The Redskins followed a pattern Sunday that has been a recurring theme this season: give up a lot of yards but keep the game close. But the loss to the Colts took that formula to an extreme, and missed opportunities ultimately cost the Redskins a real chance to win, despite allowing 469 yards and nearly seven yards per play.

The PFW spin

Despite the massive leakage allowed by the Redskins' defense, they had been able to get by previously by allowing chunks of yards. But they can point directly to (at least) two missed interceptions, along with a few other defensive missteps, as the reason they could not come up with the victory on Sunday night.

CB Carlos Rogers had one easy interception that he dropped, and another he should have come up with. FS Kareem Moore appeared surprised when a Peyton Manning pass hit him in the numbers — another would-be interception that was missed. Those were two, or you could argue three, huge chances wasted against a quarterback who almost never gives up the ball that easily. Moore's failed interceptions were even more painful because the Colts took the ball down and scored a touchdown later in the drive.
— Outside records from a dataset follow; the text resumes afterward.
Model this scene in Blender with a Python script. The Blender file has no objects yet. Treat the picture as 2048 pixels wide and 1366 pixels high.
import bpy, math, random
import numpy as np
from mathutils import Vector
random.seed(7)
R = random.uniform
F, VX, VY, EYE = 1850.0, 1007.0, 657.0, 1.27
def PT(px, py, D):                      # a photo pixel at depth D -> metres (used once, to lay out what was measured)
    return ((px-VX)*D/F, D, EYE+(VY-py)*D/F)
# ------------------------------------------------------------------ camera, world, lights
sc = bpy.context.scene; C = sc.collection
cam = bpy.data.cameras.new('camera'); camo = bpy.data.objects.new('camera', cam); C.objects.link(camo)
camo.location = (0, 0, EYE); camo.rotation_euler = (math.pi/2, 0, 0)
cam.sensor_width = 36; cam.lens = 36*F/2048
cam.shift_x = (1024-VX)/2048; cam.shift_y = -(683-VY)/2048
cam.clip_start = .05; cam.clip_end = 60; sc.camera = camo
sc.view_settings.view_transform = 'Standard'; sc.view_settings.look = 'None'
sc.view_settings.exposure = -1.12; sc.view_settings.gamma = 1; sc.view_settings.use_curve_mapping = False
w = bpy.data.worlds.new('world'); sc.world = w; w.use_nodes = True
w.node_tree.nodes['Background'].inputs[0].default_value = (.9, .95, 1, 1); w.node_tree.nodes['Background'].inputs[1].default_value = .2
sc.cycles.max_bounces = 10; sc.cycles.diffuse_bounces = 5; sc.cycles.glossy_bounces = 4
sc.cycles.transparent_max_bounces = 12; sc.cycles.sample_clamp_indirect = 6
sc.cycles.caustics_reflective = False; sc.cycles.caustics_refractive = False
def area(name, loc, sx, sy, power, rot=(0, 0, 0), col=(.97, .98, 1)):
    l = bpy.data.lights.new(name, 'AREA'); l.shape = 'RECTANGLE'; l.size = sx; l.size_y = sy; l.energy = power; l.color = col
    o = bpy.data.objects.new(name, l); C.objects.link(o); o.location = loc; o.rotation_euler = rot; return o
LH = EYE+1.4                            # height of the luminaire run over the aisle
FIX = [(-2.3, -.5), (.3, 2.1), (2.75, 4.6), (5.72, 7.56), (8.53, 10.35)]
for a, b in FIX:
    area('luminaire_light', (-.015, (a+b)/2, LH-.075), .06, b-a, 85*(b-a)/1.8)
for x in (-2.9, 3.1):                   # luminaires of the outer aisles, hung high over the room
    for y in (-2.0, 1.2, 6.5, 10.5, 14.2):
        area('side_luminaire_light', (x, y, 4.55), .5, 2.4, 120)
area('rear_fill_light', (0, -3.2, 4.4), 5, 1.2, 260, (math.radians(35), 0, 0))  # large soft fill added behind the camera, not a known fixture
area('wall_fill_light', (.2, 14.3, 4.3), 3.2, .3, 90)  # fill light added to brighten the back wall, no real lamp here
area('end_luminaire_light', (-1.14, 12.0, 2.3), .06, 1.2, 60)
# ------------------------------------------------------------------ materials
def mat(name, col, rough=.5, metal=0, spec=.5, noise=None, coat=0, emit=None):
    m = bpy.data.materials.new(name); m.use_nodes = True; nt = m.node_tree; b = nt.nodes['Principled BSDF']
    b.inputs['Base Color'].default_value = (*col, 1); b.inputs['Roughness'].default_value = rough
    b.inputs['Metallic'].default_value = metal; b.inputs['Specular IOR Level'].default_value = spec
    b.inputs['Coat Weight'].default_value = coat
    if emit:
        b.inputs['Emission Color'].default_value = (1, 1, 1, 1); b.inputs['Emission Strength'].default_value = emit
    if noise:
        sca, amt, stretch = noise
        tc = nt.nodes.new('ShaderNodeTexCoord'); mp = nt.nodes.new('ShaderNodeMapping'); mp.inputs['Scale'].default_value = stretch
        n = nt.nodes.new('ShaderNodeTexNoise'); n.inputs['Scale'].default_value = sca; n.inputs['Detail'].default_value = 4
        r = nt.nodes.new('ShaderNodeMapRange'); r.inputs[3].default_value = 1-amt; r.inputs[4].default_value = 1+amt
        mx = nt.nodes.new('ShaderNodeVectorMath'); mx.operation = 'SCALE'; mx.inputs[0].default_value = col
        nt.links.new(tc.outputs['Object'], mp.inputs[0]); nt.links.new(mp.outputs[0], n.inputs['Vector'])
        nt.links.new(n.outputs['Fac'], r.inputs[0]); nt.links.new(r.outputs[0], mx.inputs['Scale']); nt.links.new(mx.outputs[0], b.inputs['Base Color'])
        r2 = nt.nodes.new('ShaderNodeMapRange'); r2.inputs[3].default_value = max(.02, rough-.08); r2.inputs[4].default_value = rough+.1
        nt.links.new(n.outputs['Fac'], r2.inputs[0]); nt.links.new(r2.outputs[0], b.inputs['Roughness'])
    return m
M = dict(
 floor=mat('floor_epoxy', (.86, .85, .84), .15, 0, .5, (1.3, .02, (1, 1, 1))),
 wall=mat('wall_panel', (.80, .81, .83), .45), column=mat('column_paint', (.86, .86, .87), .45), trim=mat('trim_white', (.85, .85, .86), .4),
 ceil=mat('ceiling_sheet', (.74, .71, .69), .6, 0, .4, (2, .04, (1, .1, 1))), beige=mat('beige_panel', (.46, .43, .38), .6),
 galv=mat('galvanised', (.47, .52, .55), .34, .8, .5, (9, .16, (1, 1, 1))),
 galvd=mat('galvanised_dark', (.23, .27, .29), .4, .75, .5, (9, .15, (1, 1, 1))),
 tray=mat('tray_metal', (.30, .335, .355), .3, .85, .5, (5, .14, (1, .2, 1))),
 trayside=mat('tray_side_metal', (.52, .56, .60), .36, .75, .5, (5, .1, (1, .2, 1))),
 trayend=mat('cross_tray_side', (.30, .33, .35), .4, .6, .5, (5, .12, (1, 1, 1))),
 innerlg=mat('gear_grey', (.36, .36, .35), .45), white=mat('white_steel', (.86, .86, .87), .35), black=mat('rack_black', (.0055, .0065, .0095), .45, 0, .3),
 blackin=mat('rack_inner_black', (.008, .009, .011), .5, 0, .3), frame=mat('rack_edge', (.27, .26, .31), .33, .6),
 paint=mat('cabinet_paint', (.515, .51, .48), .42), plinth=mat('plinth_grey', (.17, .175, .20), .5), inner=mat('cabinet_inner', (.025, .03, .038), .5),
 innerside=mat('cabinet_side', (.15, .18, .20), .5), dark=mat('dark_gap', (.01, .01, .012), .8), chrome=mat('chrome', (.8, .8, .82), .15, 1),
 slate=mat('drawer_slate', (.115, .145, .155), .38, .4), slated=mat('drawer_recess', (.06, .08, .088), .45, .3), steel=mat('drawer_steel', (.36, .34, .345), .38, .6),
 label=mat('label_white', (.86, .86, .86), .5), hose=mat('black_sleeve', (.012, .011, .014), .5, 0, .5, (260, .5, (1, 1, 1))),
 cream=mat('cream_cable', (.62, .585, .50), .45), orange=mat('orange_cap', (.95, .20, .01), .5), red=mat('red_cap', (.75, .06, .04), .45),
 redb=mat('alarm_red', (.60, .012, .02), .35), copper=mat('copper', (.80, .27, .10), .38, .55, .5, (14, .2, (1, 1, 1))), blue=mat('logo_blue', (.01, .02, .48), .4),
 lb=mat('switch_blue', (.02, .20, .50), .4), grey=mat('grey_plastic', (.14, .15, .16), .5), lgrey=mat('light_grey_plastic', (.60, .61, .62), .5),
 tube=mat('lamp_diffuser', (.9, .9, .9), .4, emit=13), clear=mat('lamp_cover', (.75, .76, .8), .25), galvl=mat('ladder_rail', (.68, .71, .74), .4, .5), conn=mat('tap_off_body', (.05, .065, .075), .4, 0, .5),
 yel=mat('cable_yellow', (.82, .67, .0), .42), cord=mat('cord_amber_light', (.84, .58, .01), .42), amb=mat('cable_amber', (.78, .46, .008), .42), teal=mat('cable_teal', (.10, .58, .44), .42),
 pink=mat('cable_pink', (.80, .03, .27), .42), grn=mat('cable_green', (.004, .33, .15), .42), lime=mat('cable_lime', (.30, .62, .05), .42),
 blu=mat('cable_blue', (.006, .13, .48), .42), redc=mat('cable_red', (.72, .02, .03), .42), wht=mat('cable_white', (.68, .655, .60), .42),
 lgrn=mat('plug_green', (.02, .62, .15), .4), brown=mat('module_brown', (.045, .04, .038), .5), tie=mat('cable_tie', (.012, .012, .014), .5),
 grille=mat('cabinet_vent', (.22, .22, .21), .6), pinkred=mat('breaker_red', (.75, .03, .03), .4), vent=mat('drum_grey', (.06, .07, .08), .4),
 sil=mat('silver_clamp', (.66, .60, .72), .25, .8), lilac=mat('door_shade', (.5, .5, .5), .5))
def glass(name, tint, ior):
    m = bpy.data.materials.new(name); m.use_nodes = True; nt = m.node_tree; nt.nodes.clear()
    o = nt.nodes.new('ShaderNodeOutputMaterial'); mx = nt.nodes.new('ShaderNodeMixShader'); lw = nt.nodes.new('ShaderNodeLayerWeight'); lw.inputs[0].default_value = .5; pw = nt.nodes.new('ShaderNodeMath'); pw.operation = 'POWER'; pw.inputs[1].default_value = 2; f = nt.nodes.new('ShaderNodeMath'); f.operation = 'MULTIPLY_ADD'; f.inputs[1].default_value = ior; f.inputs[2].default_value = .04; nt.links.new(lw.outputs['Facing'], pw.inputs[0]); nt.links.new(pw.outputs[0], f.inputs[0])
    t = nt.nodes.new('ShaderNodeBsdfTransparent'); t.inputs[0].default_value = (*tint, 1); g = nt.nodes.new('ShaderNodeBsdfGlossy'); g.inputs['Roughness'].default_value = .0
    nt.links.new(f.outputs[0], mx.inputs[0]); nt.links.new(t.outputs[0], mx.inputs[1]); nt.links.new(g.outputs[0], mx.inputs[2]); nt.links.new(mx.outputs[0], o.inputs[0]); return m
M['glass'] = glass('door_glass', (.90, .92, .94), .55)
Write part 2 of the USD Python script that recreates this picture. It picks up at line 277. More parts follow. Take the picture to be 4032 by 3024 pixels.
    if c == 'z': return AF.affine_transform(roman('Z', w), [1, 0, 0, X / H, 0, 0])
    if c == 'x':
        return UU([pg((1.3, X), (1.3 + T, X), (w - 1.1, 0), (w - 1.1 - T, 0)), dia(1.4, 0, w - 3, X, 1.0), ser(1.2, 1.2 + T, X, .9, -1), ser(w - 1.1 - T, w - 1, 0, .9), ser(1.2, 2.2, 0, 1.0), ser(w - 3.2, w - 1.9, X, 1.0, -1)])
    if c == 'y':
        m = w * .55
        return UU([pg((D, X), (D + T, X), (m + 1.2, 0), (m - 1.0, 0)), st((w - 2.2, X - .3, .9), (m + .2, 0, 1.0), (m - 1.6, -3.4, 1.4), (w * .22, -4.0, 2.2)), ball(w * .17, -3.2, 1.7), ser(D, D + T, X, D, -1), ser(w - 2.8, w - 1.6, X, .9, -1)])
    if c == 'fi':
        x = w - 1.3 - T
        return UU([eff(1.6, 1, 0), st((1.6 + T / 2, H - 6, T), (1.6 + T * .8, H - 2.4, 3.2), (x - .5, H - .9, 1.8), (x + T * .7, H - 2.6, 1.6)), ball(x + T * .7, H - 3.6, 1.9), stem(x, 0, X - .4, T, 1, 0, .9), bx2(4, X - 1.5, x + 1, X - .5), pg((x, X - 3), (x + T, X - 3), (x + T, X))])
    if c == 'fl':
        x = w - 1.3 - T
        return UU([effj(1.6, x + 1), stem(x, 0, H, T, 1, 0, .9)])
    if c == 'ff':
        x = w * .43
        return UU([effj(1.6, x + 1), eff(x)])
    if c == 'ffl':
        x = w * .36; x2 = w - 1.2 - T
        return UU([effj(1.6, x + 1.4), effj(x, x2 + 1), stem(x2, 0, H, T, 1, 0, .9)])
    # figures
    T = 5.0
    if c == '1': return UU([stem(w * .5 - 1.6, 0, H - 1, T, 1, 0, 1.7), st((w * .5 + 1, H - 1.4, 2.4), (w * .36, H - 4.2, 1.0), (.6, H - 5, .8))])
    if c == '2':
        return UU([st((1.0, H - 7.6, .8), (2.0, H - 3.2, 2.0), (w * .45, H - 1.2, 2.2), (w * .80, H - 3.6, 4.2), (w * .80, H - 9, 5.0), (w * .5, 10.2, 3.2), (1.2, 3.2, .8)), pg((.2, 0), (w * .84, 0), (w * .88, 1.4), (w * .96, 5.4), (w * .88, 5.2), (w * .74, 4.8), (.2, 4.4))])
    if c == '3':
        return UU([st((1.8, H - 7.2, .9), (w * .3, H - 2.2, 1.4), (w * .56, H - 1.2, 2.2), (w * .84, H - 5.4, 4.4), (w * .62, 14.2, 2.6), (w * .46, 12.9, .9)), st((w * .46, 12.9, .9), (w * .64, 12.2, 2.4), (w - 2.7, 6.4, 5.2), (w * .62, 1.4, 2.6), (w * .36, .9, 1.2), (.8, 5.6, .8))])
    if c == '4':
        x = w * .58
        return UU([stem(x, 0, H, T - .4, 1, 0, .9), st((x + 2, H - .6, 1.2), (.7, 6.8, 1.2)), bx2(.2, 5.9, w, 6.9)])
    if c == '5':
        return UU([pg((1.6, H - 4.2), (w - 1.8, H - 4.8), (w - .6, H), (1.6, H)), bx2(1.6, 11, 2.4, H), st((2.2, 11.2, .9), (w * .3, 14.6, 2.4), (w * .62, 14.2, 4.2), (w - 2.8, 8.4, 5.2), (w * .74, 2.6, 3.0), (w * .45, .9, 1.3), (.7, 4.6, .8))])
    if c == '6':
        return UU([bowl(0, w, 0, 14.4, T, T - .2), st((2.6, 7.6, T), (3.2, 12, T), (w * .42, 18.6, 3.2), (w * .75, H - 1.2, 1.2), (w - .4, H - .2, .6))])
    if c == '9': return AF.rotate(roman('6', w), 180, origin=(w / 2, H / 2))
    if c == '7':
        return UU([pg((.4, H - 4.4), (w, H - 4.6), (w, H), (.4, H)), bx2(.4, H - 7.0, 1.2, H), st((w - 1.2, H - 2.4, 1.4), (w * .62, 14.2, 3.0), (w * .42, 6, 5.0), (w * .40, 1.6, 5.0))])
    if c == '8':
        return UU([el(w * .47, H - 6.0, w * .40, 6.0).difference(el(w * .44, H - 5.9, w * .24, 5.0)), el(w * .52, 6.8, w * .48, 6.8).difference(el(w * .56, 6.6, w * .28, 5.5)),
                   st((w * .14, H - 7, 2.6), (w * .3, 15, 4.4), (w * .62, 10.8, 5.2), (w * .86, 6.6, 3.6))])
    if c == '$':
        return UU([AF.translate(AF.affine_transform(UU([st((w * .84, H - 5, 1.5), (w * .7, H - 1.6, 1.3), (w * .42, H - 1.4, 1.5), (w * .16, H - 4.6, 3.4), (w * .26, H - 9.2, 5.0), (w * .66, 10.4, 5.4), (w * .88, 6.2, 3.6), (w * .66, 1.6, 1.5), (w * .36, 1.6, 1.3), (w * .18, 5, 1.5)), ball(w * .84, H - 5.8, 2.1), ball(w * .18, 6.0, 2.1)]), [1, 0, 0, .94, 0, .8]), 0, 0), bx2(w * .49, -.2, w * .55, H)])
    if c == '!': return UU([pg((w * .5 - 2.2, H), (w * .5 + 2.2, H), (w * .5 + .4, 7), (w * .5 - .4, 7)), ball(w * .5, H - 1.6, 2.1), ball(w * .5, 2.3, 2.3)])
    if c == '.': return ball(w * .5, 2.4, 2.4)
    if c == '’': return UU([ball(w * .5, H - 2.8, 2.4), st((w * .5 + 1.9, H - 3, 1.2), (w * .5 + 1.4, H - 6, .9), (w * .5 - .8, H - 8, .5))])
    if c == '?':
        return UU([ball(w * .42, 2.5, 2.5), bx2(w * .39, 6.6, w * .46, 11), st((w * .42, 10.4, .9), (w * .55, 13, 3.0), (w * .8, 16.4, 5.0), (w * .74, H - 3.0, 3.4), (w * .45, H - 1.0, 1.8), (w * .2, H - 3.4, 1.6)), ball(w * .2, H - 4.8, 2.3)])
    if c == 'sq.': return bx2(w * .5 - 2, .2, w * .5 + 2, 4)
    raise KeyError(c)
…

The Redskins tried to confuse Manning with a defensive package that featured five or six defensive backs on the field at all times, and often with linebackers in favor of defensive linemen. It's one reason Albert Haynesworth was inactive, perhaps; Manning's two-minute drill is tough to defend and substitute against, so the Redskins favored having more pass-defending athletes on the field at the same time.

But the plan mostly backfired. The Colts ran the ball to the tune of 170 yards. Manning saw the "amoeba" defense the Redskins went to the well on — one or no defensive linemen, with almost all the defenders in the box standing up — and checked to the run. Coaches will tell you that players have less natural leverage in power situations when they are standing up. Rising from a three-point stance and staying low allows big defensive linemen to be anchors against the run. The Redskins gambled that their athletes could stop the run and that Manning would not go to it as often as he did. They lost that gamble.

The smaller personnel overwhelmed the Redskins at the point of attack. The Colts' maligned offensive linemen had to be licking their chops at the idea of going up against players 50, 60, 70 pounds their junior. Now, the strategy to go small in their dime package might have worked — if the defensive backs had made their interceptions. It's a classic example of one phase of the defense, along with coaching, letting down another.